Art Basel Statements
Booth N. 5 – Halle 2.1
18th – 21st June 2015

For this year’s Art Basel Statements, Chert is proud to present the artist Kasia Fudakowski with Sexistinnen. Born in 1985, in London, Fudakowski currently lives and works in Berlin.

Using Fudakowski’s characteristic sideways humour, this presentation is the fourth in her series of ‘Fraustellungen’, which includes Enthusiastinnen (Bethanien 2012), Pessimistinnen (ABC, 2013) and Stoikerinnen (Harburger Bahnhof Kunstverein, 2014) where the artist has used both performance and a form of concrete comedy to investigate these positions.

This year’s presentation focuses on sexism; both between women, and within the greater context of the art world, through the medium of sculpture, slapstick and the theatre of the real. Inspired by Andy Kaufman and Lee Lozano’s both playfully and painfully brutal engagement with reality, Fudakowski walks the fine line between comedy and tragedy.

Internalised sexism usually falls into four main categories: assertions of incompetence; competitiveness between women; the construction of women as objects; and the invalidation or belittling of women. The accusation is also often made that women display an unwillingness to be competitive in a wider sense, accepting failure before ever competing, willingly dropping out before risking the indignity of competition. These positions are translated into materiality in the sculptures on display and also performed during a chaotic, and by it’s nature, self-sabotaging presentation to the Baloise Art prize jury.

During this short presentation, (an undercover performance recorded with hidden cameras and microphones), the sabotaging effect of performance anxiety, fatalistic thinking, as well as the often fraught relationship between artist and gallerist are played out with real potential consequences. The resulting film or ‘preformance’ not only questions the nature of judgement but also asks the question: who is more important at an art fair, the artist, or the gallerist?

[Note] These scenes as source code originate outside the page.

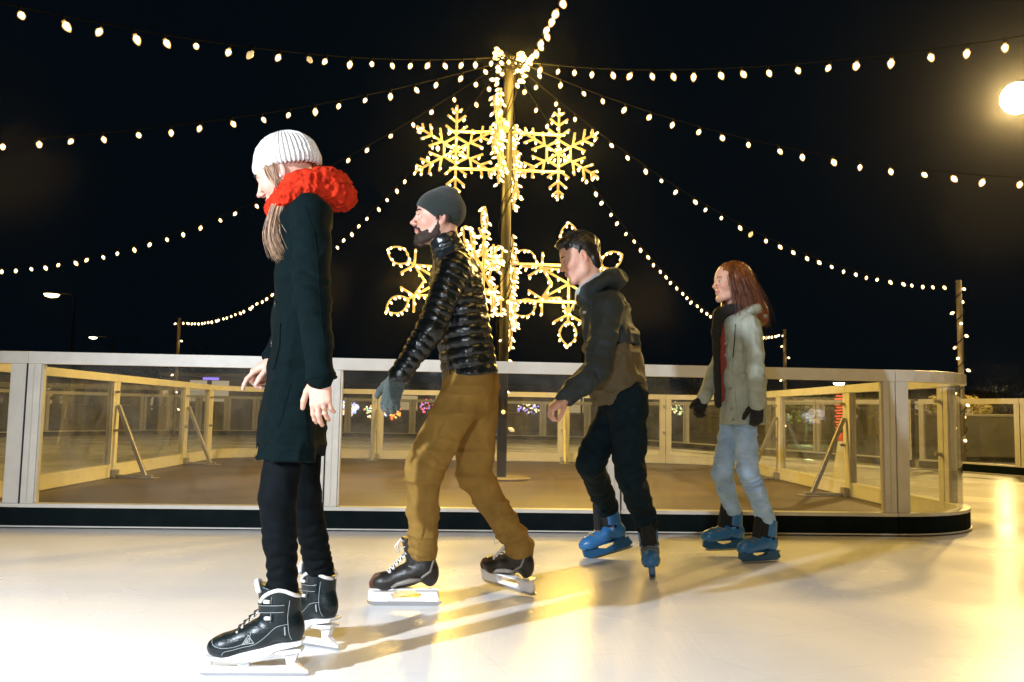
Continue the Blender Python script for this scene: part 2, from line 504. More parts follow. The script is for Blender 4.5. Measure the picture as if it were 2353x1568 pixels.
def bulb_mesh(name, L_, r, m, n=7, shell=None):
    mb = MB()
    if shell:
        q = .66
        mb.lathe([(r * q * .4, -L_ * .16), (r * q, -L_ * .32), (r * q, -L_ * .55), (r * q * .6, -L_ * .78), (r * .05, -L_ * .86)][::-1], n, None, 1)
    # hangs from the origin down the -z axis: cap, belly, blunt point
    mb.lathe([(r * .45, 0.0), (r * .5, -L_ * .16), (r * .9, -L_ * .3), (r, -L_ * .45), (r * .85, -L_ * .68), (r * .5, -L_ * .88), (r * .12, -L_)][::-1], n)
    me = bpy.data.meshes.new(name)
    me.from_pydata(mb.v, [], mb.f); me.materials.append(shell or m)
    if shell:
        me.materials.append(m); me.polygons.foreach_set('material_index', mb.m)
    me.polygons.foreach_set('use_smooth', [True] * len(me.polygons))
    return me
def amber_glass(name, color, strength):
    m = bpy.data.materials.new(name); m.use_nodes = True
    N = m.node_tree.nodes; L = m.node_tree.links; N.remove(N['Principled BSDF'])
    a = N.new('ShaderNodeBsdfTransparent'); e = N.new('ShaderNodeEmission'); x = N.new('ShaderNodeMixShader')
    a.inputs['Color'].default_value = (1, .9, .7, 1)
    e.inputs['Color'].default_value = (*color, 1); e.inputs['Strength'].default_value = strength
    x.inputs[0].default_value = .5
    L.new(a.outputs[0], x.inputs[1]); L.new(e.outputs[0], x.inputs[2]); L.new(x.outputs[0], N['Material Output'].inputs['Surface'])
    m.cycles.emission_sampling = 'NONE'
    return m
M_amber = amber_glass('amber_bulb_glass', (1.0, .55, .13), 1.5)
M_amber2 = amber_glass('amber_tip_glass', (1.0, .66, .20), 2.0)
ME_bulb = bulb_mesh('bulb', 0.088, 0.031, M_bulb, 7, M_amber)
ME_dim = bulb_mesh('bulb_dim', 0.100, 0.032, M_bulb_dim)
ME_tip = bulb_mesh('flake_bulb', 0.072, 0.0195, M_tip, 6, M_amber2)

def put(me, name, parent, loc, aim=None, sc=1.0):
    o = bpy.data.objects.new(name, me)
    C.objects.link(o); o.parent = parent
    if aim is not None:
        o.rotation_euler = Vector(aim).to_track_quat('-Z', 'Y').to_euler()
    o.location = loc
    o.scale = (sc, sc, sc)
    return o

PX, PY = G(1152, 1104).x, G(1152, 1104).y
POLE_TOP = P(1166, 128, PY).z
pole = tag(empty('light_pole', (PX, PY, 0.012)), 'tall slim pole in the middle of the island with cords knotted round its top', 'pole')
MB().tube([(0, 0, 0.03), (0, 0, POLE_TOP - 0.02)], 0.062, 16).build('shaft', M_pole, pole, smooth=True)
MB().lathe([(0.37, 0.0), (0.37, 0.022), (0.355, 0.028), (0.09, 0.03)], 40).build('base_plate', mat('worn_plate', (.20, .17, .12), .6, noise=(9, .4)), pole, smooth=False)
mb = MB()
rng = random.Random(4)
for k in range(3):
    pts = []
    ph = rng.random() * 6
    for i in range(60):
        z = 1.2 + (POLE_TOP - 1.3) * i / 59
        a = ph + i * (0.22 + 0.1 * k) + 0.5 * math.sin(i * .4)
        rr = 0.072 + 0.03 * max(0, math.sin(i * 0.7 + k))
        pts.append((rr * math.cos(a), rr * math.sin(a), z))
    mb.tube(pts, 0.006, 5)
mb.build('cord_wrap', M_cord, pole, smooth=True)
mb = MB()
for k in range(9):
    a0 = rng.random() * 6.28; zc = POLE_TOP - 0.26 + 0.2 * rng.random()
    pts = [(0.13 * math.cos(a0 + t * .45) * (1 + .2 * math.sin(t * 1.3)), 0.13 * math.sin(a0 + t * .45), zc + 0.05 * math.sin(t * .9 + k)) for t in range(15)]
    mb.tube(pts, 0.008, 5)
mb.build('cord_knot', M_cord, pole, smooth=True)
for k in range(46):                                   # cluster of bulbs wound round the top
    a = rng.random() * 6.28; z = POLE_TOP - 0.36 + 0.40 * rng.random() ** 0.8
    rr = 0.12 + 0.09 * rng.random()
    if z > POLE_TOP - 0.1: rr *= 0.85
    put(ME_bulb if k % 3 else ME_dim, 'bulb', pole, (rr * math.cos(a), rr * math.sin(a), z), (math.cos(a) * .6, math.sin(a) * .6, -0.8 + rng.random()), 1.0)
for k in range(26):                                   # a few more down the shaft
    z = 0.5 + (POLE_TOP - 1.0) * (k + rng.random()) / 26
    a = k * 2.4
    if z > 2.9: continue
    put(ME_tip if k % 2 else ME_dim, 'bulb', pole, (0.075 * math.cos(a), 0.075 * math.sin(a), z), (math.cos(a), math.sin(a), -0.5), 0.9)

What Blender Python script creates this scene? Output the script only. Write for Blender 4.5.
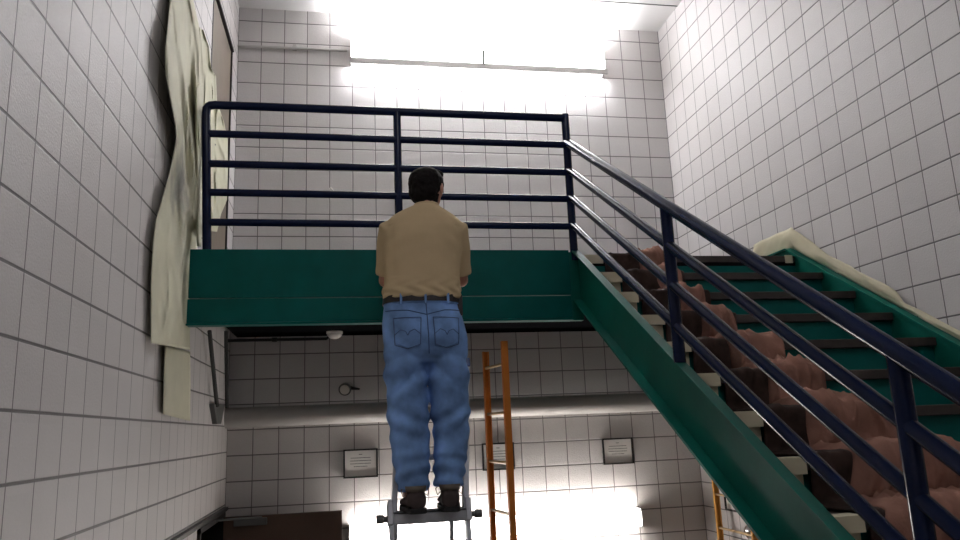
import bpy, bmesh, math, random
from mathutils import Vector, Matrix, noise
from mathutils.bvhtree import BVHTree
random.seed(7)
for o in list(bpy.data.objects): bpy.data.objects.remove(o, do_unlink=True)
G = 2.66            # eye height above the lower floor
W, D = 4.0, 6.394   # stairwell width, distance to the back wall
ROW0 = 3.872 + G    # height of a horizontal joint of the 20 cm block grid
scn = bpy.context.scene

# ------------------------------------------------------------------ camera
F_PX, YAW, PIT, ROLL = 752.0, 0.1844, 0.2085, -0.0412
cy_, sy_, cp_, sp_ = math.cos(YAW), math.sin(YAW), math.cos(PIT), math.sin(PIT)
fwd = Vector((sy_*cp_, cy_*cp_, sp_)); rgt = Vector((cy_, -sy_, 0)); upv = rgt.cross(fwd)
r2 = rgt*math.cos(ROLL) + upv*math.sin(ROLL); u2 = upv*math.cos(ROLL) - rgt*math.sin(ROLL)
CAM = Vector((0.912, 0.0, G))
cam = bpy.data.cameras.new('camera'); cam.sensor_width = 36; cam.lens = F_PX/960*36
cam.clip_start = 0.05
co = bpy.data.objects.new('camera', cam); scn.collection.objects.link(co)
co.matrix_world = Matrix(((r2.x, u2.x, -fwd.x, CAM.x), (r2.y, u2.y, -fwd.y, CAM.y), (r2.z, u2.z, -fwd.z, CAM.z), (0, 0, 0, 1)))
scn.camera = co
# ------------------------------------------------------------------ world and exposure
w = bpy.data.worlds.new('world'); scn.world = w; w.use_nodes = True
w.node_tree.nodes['Background'].inputs[0].default_value = (0.6, 0.62, 0.7, 1)
w.node_tree.nodes['Background'].inputs[1].default_value = 0.0
scn.view_settings.view_transform = 'Standard'; scn.view_settings.look = 'None'
scn.view_settings.gamma = 1.0; scn.view_settings.use_curve_mapping = False
scn.view_settings.exposure = 1.28
UPPER_POWER, LOWER_POWER, REAR_FILL_POWER = 44.0, 8.0, 9.0     # tubes behind the lenses; the last is the added rear fill
UPPER_FRONT, LOWER_FRONT = 8.5, 7.5
UPPER_DOWN = 17.0                          # front lenses

# ------------------------------------------------------------------ helpers
def ray(x, y): return r2*((x-480)/F_PX) - u2*((y-270)/F_PX) + fwd
def on(axis, c, x, y):
    d = ray(x, y); t = (c - CAM[axis])/d[axis]; return CAM + d*t
def new_mat(name, col, rough=0.6, metal=0.0, var=0.0, vscale=8.0, bump=0.0, bscale=60.0, spec=0.5, coat=0.0, detail=4.0):
    m = bpy.data.materials.new(name); m.use_nodes = True
    nt = m.node_tree; p = nt.nodes['Principled BSDF']
    p.inputs['Base Color'].default_value = (*col, 1); p.inputs['Roughness'].default_value = rough
    p.inputs['Metallic'].default_value = metal; p.inputs['Specular IOR Level'].default_value = spec
    p.inputs['Coat Weight'].default_value = coat
    tc = nt.nodes.new('ShaderNodeTexCoord')
    if var > 0:
        n = nt.nodes.new('ShaderNodeTexNoise'); n.inputs['Scale'].default_value = vscale; n.inputs['Detail'].default_value = detail
        nt.links.new(tc.outputs['Object'], n.inputs['Vector'])
        r = nt.nodes.new('ShaderNodeValToRGB')
        r.color_ramp.elements[0].position = 0.3; r.color_ramp.elements[1].position = 0.7
        r.color_ramp.elements[0].color = (*[c*(1-var) for c in col], 1)
        r.color_ramp.elements[1].color = (*[min(1, c*(1+var)) for c in col], 1)
        nt.links.new(n.outputs['Fac'], r.inputs['Fac']); nt.links.new(r.outputs['Color'], p.inputs['Base Color'])
    if bump > 0:
        n2 = nt.nodes.new('ShaderNodeTexNoise'); n2.inputs['Scale'].default_value = bscale; n2.inputs['Detail'].default_value = 3
        nt.links.new(tc.outputs['Object'], n2.inputs['Vector'])
        b = nt.nodes.new('ShaderNodeBump'); b.inputs['Strength'].default_value = bump; b.inputs['Distance'].default_value = 0.005
        nt.links.new(n2.outputs['Fac'], b.inputs['Height']); nt.links.new(b.outputs['Normal'], p.inputs['Normal'])
    return m
def emit_mat(name, col, s):
    m = bpy.data.materials.new(name); m.use_nodes = True; p = m.node_tree.nodes['Principled BSDF']
    p.inputs['Base Color'].default_value = (0.9, 0.9, 0.9, 1)
    p.inputs['Emission Color'].default_value = (*col, 1); p.inputs['Emission Strength'].default_value = s
    return m
def block_mat(name, axis, u0, dz=0.0, wide=1.0):
    """painted concrete block scored into 20 cm squares; axis = the horizontal world axis along the wall"""
    m = bpy.data.materials.new(name); m.use_nodes = True; nt = m.node_tree; p = nt.nodes['Principled BSDF']; L = nt.links.new
    geo = nt.nodes.new('ShaderNodeNewGeometry'); sep = nt.nodes.new('ShaderNodeSeparateXYZ'); L(geo.outputs['Position'], sep.inputs[0])
    def mt(op, a, b=None, c=None):
        n = nt.nodes.new('ShaderNodeMath'); n.operation = op
        for i, v in enumerate((a, b, c)):
            if v is None: continue
            if isinstance(v, (int, float)): n.inputs[i].default_value = v
            else: L(v, n.inputs[i])
        return n.outputs[0]
    def dist(s, off):
        q = mt('MULTIPLY', mt('SUBTRACT', s, off), 5.0)
        q = mt('FRACT', mt('ADD', q, 0.5)); return mt('MULTIPLY', mt('ABSOLUTE', mt('SUBTRACT', q, 0.5)), 0.2)
    du = dist(sep.outputs[axis], u0); dv = dist(sep.outputs['Z'], ROW0+dz)
    def mask(dd, wd):
        mr = nt.nodes.new('ShaderNodeMapRange'); mr.interpolation_type = 'SMOOTHSTEP'
        L(dd, mr.inputs['Value']); mr.inputs['From Min'].default_value = wd*0.55; mr.inputs['From Max'].default_value = wd*1.25
        mr.inputs['To Min'].default_value = 1; mr.inputs['To Max'].default_value = 0; return mr.outputs[0]
    msk = mt('MAXIMUM', mask(du, 0.0038 if wide == 1 else 0.0032), mask(dv, 0.0048*wide))
    # each block's own slight tone
    cu = mt('FLOOR', mt('MULTIPLY', mt('SUBTRACT', sep.outputs[axis], u0), 5.0)); cv = mt('FLOOR', mt('MULTIPLY', mt('SUBTRACT', sep.outputs['Z'], ROW0), 5.0))
    cmb = nt.nodes.new('ShaderNodeCombineXYZ'); L(cu, cmb.inputs[0]); L(cv, cmb.inputs[1])
    wn = nt.nodes.new('ShaderNodeTexWhiteNoise'); L(cmb.outputs[0], wn.inputs['Vector'])
    n1 = nt.nodes.new('ShaderNodeTexNoise'); n1.inputs['Scale'].default_value = 3.0; n1.inputs['Detail'].default_value = 6; L(geo.outputs['Position'], n1.inputs['Vector'])
    n2 = nt.nodes.new('ShaderNodeTexNoise'); n2.inputs['Scale'].default_value = 110.0; n2.inputs['Detail'].default_value = 3; L(geo.outputs['Position'], n2.inputs['Vector'])
    val = mt('ADD', mt('MULTIPLY', wn.outputs['Value'], 0.05), mt('MULTIPLY', n1.outputs['Fac'], 0.12))
    val = mt('ADD', val, mt('MULTIPLY', n2.outputs['Fac'], 0.14)); val = mt('ADD', val, 0.80)
    base = nt.nodes.new('ShaderNodeMix'); base.data_type = 'RGBA'; base.blend_type = 'MULTIPLY'; base.inputs['Factor'].default_value = 1
    base.inputs['A'].default_value = (*WALL_RGB, 1)
    c3 = nt.nodes.new('ShaderNodeCombineColor'); [L(val, c3.inputs[i]) for i in range(3)]; L(c3.outputs[0], base.inputs['B'])
    mix = nt.nodes.new('ShaderNodeMix'); mix.data_type = 'RGBA'; L(msk, mix.inputs['Factor']); L(base.outputs['Result'], mix.inputs['A'])
    mix.inputs['B'].default_value = (0.15, 0.14, 0.14, 1)
    L(mix.outputs['Result'], p.inputs['Base Color']); p.inputs['Roughness'].default_value = 0.55
    h = mt('SUBTRACT', mt('MULTIPLY', n2.outputs['Fac'], 0.55), mt('MULTIPLY', msk, 1.0))
    b = nt.nodes.new('ShaderNodeBump'); b.inputs['Strength'].default_value = 0.6; b.inputs['Distance'].default_value = 0.006
    L(h, b.inputs['Height']); L(b.outputs['Normal'], p.inputs['Normal'])
    return m
WALL_RGB = (0.67, 0.64, 0.632)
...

Her sculptures illustrate the unseen boundaries of competitive ambition, the on going see-saw of success and failure and the inherent violence of self-sabotage, all the while using humour to make the negligible noticeable. A mistakenly printed steel plate, Untitled, or The complete acknowledged history of female accomplishment in the western world, displaying only callous minimalism, hangs on the wall opposite a slowly turning ‘feminised’ (in the weakest sense of the word), wicker structure called Carol (Booby Trap) Claudette. This piece of endurance weaving, representing the greater fatalities resulting from female named hurricanes than those of male, becomes an unlikely mascot for sexism. The central barrier entitled Sexistinnen, made from interlocking cartoon breast-like outlines which hang on undecided, ‘nervy’ hinges, and kinky wicker carpet beaters which always snap back into place, cuts through the space, reducing it to two untenable sides. Finally the heavily anthropomorphised mop which glares sardonically on the whole scene provides a final internal stomach punch: lower your ambitions.

Each of Fudakowski’s sculptures has a latent movement in it, highlighting the ongoing tragic-comedy of taking part in a rigged system. But by agreeing to loose, she can only win; Coming second is better comedy than coming first. *

The accompanying publication Fraustellungen is a staged ‘non-collaboration’ between both artist and gallerist, demonstrating two opposing approaches to the work, the tug of war of collaboration, and reinforces the blatant destructive nature of self-sabotage.